STATED TASK
Locate the lines where "wide" occurs and copy them as they stand.

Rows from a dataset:
------------------------------------------------

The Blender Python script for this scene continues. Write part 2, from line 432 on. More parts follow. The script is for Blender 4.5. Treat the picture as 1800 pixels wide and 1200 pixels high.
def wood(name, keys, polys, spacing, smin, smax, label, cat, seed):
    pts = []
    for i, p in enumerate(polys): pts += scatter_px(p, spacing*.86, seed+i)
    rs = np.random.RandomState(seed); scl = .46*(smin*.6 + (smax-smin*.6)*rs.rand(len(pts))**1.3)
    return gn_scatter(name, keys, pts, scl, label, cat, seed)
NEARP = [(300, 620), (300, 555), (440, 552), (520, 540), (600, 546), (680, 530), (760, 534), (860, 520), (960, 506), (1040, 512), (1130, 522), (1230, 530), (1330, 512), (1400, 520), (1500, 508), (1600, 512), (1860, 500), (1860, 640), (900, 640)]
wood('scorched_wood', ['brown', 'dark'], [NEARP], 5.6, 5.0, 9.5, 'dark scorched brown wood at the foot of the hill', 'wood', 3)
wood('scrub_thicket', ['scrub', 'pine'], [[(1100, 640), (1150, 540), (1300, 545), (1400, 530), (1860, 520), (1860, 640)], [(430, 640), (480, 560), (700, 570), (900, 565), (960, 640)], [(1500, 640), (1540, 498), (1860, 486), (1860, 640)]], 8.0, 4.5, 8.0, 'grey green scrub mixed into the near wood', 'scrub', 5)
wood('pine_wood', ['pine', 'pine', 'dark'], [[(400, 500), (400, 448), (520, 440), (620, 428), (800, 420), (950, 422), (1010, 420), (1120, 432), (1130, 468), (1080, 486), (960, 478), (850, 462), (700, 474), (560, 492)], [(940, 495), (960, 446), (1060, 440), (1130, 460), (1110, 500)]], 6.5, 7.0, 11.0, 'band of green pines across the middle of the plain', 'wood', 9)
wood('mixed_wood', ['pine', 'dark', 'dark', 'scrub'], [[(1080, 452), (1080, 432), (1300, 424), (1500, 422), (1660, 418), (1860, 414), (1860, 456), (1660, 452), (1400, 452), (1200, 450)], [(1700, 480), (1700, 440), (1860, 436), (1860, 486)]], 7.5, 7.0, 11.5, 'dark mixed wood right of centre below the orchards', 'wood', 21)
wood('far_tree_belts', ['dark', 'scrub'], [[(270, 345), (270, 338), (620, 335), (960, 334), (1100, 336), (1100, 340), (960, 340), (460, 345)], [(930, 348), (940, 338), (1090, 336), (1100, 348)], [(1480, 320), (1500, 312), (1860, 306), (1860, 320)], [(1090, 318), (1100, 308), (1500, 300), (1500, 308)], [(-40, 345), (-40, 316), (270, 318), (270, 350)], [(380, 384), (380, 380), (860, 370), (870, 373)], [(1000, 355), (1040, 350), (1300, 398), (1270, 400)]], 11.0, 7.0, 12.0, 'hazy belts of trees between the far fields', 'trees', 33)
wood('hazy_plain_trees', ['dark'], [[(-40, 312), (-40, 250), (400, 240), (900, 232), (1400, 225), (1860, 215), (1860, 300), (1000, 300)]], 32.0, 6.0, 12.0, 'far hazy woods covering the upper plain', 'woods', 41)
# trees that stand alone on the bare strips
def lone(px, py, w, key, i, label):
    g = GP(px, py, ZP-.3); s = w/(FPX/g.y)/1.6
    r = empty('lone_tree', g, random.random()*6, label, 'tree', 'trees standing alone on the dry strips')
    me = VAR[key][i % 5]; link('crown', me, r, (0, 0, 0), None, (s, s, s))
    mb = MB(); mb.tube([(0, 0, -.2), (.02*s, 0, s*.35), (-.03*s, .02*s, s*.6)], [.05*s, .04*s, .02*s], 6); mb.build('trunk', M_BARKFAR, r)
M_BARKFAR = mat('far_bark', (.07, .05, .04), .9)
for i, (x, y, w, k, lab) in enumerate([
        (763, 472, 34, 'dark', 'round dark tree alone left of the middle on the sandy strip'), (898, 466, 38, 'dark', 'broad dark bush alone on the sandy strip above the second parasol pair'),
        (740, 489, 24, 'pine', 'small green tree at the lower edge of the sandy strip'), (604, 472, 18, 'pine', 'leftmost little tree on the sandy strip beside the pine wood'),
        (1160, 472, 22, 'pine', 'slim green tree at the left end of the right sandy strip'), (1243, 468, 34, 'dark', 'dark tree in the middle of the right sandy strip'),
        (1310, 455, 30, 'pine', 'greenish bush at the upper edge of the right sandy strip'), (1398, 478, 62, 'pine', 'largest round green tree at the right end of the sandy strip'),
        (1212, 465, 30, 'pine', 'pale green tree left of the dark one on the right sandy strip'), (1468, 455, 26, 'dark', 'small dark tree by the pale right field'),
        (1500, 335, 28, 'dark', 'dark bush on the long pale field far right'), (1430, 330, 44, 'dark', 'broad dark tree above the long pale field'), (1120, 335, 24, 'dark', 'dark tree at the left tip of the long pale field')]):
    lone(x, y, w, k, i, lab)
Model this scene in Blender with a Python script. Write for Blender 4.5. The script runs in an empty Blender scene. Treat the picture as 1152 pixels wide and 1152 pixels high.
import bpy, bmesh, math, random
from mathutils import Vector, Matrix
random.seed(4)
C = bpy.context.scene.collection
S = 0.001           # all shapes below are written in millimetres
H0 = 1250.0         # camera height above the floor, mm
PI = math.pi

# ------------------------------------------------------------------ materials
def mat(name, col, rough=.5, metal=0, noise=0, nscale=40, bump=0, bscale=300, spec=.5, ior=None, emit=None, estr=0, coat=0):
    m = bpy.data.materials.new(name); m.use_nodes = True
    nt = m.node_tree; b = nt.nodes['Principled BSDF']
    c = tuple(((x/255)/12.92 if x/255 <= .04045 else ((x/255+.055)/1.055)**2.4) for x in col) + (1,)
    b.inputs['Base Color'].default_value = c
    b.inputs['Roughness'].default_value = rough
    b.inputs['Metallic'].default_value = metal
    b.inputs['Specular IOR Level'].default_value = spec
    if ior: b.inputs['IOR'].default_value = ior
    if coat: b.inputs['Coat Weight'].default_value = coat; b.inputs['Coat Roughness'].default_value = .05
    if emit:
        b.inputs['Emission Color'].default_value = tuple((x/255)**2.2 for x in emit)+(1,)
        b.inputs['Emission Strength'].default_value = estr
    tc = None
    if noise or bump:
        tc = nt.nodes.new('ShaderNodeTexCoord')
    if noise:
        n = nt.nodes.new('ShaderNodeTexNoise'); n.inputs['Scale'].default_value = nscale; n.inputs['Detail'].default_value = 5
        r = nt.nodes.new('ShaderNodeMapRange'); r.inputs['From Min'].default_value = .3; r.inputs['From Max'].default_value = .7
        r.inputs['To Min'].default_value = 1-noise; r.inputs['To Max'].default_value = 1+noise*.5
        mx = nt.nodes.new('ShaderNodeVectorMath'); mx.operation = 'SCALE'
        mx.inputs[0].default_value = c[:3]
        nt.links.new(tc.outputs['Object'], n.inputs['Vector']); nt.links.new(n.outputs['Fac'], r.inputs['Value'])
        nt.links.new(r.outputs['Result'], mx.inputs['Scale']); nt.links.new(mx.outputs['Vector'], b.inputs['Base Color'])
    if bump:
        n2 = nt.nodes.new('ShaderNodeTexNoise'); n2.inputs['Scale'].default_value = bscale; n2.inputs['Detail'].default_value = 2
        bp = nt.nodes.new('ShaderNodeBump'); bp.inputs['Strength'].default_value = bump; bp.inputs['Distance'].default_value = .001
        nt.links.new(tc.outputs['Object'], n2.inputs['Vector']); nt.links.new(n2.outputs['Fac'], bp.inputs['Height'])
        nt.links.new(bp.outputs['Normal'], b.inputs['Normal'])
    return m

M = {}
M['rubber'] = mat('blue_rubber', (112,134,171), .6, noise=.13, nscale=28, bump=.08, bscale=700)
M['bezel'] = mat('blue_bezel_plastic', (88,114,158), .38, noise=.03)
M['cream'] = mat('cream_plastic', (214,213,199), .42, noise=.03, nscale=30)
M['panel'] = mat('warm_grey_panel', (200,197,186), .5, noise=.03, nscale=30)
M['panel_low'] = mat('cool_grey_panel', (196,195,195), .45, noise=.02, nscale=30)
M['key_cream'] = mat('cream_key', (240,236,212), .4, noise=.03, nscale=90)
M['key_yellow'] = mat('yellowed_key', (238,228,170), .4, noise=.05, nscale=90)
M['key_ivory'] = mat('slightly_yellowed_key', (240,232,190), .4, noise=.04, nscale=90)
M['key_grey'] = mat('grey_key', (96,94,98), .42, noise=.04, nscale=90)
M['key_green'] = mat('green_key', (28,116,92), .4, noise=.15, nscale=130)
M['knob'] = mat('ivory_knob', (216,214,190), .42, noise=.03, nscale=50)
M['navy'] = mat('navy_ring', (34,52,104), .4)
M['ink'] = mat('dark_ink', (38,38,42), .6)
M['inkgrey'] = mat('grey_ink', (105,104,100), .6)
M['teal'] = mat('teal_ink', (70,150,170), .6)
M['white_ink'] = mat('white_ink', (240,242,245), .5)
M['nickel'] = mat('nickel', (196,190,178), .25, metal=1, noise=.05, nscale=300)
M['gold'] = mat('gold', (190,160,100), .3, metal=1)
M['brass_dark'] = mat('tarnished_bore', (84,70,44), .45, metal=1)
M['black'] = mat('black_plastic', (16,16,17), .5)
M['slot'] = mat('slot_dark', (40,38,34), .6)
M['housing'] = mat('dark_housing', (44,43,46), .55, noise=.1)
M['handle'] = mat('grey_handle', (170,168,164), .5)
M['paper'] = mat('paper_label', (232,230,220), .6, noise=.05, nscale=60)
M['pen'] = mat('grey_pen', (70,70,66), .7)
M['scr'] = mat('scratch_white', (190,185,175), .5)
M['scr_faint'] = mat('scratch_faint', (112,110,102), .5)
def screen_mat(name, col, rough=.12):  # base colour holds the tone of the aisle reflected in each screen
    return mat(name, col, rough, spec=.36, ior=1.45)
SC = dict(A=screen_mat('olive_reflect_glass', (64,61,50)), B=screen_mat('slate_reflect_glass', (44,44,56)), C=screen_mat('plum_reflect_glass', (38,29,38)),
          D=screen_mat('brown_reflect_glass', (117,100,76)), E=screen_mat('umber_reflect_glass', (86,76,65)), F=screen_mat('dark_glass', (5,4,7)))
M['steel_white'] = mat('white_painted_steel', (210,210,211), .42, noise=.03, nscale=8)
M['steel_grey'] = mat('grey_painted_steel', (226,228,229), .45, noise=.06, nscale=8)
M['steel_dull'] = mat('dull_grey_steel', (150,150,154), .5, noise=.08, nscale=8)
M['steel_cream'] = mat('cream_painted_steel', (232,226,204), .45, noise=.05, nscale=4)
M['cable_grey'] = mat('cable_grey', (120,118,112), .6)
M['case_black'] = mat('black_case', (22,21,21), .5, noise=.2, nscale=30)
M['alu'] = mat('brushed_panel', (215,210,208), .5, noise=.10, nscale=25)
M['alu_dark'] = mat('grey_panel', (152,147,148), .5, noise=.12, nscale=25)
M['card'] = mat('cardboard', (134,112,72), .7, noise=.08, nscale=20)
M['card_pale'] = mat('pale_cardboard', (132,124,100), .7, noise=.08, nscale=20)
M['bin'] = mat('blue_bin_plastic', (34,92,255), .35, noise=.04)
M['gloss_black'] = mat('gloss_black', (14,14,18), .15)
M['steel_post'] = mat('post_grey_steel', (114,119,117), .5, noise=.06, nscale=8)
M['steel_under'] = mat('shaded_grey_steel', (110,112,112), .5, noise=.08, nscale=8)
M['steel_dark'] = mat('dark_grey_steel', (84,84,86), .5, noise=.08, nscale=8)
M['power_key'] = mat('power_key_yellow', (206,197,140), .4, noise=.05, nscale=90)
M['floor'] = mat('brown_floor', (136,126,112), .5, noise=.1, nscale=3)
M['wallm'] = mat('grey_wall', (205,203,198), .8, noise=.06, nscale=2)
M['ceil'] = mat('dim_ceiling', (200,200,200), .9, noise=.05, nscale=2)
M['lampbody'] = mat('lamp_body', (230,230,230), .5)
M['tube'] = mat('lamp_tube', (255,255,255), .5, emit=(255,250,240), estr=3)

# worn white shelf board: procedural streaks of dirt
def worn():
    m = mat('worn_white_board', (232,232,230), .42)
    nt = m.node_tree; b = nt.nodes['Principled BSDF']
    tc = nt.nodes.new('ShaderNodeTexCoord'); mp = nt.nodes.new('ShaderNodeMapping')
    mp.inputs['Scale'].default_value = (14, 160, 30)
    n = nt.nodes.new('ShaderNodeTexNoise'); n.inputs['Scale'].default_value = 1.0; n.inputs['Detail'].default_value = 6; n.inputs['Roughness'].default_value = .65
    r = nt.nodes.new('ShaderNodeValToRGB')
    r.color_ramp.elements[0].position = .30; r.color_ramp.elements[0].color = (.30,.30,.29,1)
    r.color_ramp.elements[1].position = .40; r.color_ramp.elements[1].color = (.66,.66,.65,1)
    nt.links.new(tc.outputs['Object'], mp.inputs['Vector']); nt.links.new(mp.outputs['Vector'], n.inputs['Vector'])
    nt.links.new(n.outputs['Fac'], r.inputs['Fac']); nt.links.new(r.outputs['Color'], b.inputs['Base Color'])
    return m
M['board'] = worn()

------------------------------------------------

RESPONSE BELOW
The Blender Python script for this scene continues. Write part 2, from line 432 on. More parts follow. The script is for Blender 4.5. Treat the picture as 1800 pixels wide and 1200 pixels high.
Model this scene in Blender with a Python script. Write for Blender 4.5. The script runs in an empty Blender scene. Treat the picture as 1152 pixels wide and 1152 pixels high.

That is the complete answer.